---------- DATA EXCERPT ----------
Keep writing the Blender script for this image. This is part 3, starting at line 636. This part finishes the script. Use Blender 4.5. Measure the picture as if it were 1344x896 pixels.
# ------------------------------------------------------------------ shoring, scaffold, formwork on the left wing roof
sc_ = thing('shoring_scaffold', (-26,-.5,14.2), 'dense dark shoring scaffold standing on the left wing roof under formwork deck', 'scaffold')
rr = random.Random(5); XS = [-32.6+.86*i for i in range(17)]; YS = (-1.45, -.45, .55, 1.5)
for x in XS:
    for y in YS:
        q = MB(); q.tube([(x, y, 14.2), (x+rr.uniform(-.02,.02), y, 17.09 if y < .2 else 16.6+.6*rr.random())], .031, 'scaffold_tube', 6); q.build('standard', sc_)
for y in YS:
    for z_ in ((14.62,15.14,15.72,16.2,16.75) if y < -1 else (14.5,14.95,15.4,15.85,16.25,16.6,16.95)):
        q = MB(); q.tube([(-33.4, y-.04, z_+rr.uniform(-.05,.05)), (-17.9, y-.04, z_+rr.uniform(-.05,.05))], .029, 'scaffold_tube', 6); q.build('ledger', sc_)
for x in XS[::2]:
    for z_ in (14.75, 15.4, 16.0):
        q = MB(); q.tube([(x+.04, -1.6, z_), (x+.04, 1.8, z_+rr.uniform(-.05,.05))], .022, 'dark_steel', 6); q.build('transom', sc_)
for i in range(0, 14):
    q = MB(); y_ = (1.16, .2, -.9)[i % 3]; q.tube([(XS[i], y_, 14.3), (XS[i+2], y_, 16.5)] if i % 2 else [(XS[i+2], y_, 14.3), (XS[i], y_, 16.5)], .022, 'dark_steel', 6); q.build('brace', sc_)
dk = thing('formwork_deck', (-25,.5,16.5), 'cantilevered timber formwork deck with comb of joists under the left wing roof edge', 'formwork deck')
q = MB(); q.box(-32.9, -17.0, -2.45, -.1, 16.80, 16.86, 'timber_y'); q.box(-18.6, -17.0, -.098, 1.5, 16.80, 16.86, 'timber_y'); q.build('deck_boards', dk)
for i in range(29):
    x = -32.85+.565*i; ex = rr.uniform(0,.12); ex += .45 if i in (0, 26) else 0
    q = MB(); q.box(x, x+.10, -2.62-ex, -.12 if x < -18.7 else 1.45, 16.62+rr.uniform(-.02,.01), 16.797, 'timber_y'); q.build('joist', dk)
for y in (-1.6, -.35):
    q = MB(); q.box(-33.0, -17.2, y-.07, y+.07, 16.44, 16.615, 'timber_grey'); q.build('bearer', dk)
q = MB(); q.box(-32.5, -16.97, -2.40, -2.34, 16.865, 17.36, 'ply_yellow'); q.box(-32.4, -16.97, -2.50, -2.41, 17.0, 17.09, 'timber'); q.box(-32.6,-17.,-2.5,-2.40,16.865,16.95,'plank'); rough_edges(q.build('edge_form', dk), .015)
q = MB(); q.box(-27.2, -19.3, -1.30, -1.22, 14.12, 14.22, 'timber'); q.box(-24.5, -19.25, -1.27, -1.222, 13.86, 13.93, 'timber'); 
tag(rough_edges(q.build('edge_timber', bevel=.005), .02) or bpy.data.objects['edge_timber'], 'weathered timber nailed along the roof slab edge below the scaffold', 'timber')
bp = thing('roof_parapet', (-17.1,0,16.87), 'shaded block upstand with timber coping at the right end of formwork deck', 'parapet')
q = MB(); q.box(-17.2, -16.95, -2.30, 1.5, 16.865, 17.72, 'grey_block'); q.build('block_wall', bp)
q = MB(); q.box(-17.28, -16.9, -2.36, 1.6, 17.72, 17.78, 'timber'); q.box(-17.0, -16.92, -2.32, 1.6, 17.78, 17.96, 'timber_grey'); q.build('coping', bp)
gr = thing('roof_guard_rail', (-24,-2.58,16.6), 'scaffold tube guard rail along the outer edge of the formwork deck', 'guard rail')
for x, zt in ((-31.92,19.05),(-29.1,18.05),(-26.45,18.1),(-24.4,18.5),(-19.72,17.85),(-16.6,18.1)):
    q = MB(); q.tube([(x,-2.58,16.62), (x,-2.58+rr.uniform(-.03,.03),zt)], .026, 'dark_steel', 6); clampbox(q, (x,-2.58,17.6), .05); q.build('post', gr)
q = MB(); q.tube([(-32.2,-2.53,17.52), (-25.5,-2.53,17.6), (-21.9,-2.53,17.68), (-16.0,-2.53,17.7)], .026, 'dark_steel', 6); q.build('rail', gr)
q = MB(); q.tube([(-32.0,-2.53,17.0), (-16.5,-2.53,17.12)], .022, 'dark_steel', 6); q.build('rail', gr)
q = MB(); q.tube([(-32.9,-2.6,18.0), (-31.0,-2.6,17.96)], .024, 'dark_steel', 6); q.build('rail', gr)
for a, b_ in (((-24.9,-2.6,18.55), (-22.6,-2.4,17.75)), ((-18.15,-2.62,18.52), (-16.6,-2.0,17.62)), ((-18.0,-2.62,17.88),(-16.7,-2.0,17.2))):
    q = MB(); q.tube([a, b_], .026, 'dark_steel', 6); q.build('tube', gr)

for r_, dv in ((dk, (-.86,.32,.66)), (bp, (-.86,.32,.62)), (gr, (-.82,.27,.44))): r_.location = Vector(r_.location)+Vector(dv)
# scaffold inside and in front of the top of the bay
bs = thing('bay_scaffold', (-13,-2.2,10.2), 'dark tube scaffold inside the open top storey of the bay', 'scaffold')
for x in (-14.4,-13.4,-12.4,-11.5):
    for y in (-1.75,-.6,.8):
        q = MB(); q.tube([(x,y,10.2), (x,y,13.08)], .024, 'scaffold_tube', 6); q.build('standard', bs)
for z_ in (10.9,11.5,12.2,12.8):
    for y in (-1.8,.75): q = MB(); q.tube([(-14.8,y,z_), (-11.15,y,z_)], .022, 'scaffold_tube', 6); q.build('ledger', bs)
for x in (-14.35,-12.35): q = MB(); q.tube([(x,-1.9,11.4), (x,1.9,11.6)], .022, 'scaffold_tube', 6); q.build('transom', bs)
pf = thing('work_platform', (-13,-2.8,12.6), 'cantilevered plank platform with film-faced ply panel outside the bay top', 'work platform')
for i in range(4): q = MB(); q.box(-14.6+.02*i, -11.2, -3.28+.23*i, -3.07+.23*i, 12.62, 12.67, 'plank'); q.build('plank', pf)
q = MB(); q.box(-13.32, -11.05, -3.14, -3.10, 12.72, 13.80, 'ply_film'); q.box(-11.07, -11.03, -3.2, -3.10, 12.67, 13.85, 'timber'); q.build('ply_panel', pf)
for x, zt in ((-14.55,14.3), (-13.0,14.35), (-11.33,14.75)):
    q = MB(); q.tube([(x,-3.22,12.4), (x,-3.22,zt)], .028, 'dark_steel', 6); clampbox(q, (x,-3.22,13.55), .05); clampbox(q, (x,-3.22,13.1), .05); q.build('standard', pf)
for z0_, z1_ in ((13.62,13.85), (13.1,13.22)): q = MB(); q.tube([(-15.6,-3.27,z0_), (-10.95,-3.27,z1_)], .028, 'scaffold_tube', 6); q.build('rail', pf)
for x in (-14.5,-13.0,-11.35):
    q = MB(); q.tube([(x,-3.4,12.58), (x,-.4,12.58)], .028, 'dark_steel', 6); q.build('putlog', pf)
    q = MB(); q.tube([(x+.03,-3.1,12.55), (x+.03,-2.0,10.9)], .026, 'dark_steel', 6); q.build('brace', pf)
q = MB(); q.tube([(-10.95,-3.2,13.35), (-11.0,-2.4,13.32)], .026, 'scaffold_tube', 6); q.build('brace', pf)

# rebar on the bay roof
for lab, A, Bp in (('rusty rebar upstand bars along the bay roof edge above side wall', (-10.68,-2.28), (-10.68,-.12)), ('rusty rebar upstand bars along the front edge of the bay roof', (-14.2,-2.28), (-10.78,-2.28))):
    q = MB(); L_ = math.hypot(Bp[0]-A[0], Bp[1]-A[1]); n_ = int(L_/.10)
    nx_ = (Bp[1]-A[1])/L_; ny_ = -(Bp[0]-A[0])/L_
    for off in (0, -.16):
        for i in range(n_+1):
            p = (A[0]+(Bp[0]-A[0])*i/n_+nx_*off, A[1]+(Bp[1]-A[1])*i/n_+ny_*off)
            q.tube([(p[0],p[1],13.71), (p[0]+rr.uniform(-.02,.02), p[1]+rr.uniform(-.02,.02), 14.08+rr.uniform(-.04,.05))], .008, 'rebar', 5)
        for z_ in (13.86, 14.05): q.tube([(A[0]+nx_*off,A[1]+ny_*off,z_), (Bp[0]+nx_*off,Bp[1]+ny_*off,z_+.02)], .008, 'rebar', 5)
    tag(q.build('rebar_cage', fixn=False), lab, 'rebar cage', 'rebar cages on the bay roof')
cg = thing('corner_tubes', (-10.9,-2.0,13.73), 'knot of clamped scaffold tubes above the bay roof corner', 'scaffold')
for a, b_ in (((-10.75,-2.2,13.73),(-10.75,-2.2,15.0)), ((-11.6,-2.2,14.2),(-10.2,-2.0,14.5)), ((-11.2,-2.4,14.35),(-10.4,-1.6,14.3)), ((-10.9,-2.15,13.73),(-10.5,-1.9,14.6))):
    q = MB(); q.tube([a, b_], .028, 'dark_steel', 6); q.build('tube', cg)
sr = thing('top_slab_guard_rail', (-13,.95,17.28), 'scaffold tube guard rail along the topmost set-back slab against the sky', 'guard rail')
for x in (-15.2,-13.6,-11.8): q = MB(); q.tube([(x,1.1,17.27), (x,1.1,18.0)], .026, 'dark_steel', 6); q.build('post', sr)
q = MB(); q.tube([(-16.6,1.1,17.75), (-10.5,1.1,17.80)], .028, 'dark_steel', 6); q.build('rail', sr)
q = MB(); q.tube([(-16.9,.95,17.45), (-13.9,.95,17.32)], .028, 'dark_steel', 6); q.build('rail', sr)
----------
WHAT IS ASKED.
Using the data above, transcribe the lines that run from the line with "17.72, 'grey_block'); q.build('block_wall', bp)" to the line with "q = MB(); q.tube([a, b_], .026, 'dark_steel', 6);", both ends kept, and output nothing else.

REPLY TO THE TASK.
q = MB(); q.box(-17.2, -16.95, -2.30, 1.5, 16.865, 17.72, 'grey_block'); q.build('block_wall', bp)
q = MB(); q.box(-17.28, -16.9, -2.36, 1.6, 17.72, 17.78, 'timber'); q.box(-17.0, -16.92, -2.32, 1.6, 17.78, 17.96, 'timber_grey'); q.build('coping', bp)
gr = thing('roof_guard_rail', (-24,-2.58,16.6), 'scaffold tube guard rail along the outer edge of the formwork deck', 'guard rail')
for x, zt in ((-31.92,19.05),(-29.1,18.05),(-26.45,18.1),(-24.4,18.5),(-19.72,17.85),(-16.6,18.1)):
    q = MB(); q.tube([(x,-2.58,16.62), (x,-2.58+rr.uniform(-.03,.03),zt)], .026, 'dark_steel', 6); clampbox(q, (x,-2.58,17.6), .05); q.build('post', gr)
q = MB(); q.tube([(-32.2,-2.53,17.52), (-25.5,-2.53,17.6), (-21.9,-2.53,17.68), (-16.0,-2.53,17.7)], .026, 'dark_steel', 6); q.build('rail', gr)
q = MB(); q.tube([(-32.0,-2.53,17.0), (-16.5,-2.53,17.12)], .022, 'dark_steel', 6); q.build('rail', gr)
q = MB(); q.tube([(-32.9,-2.6,18.0), (-31.0,-2.6,17.96)], .024, 'dark_steel', 6); q.build('rail', gr)
for a, b_ in (((-24.9,-2.6,18.55), (-22.6,-2.4,17.75)), ((-18.15,-2.62,18.52), (-16.6,-2.0,17.62)), ((-18.0,-2.62,17.88),(-16.7,-2.0,17.2))):
    q = MB(); q.tube([a, b_], .026, 'dark_steel', 6); q.build('tube', gr)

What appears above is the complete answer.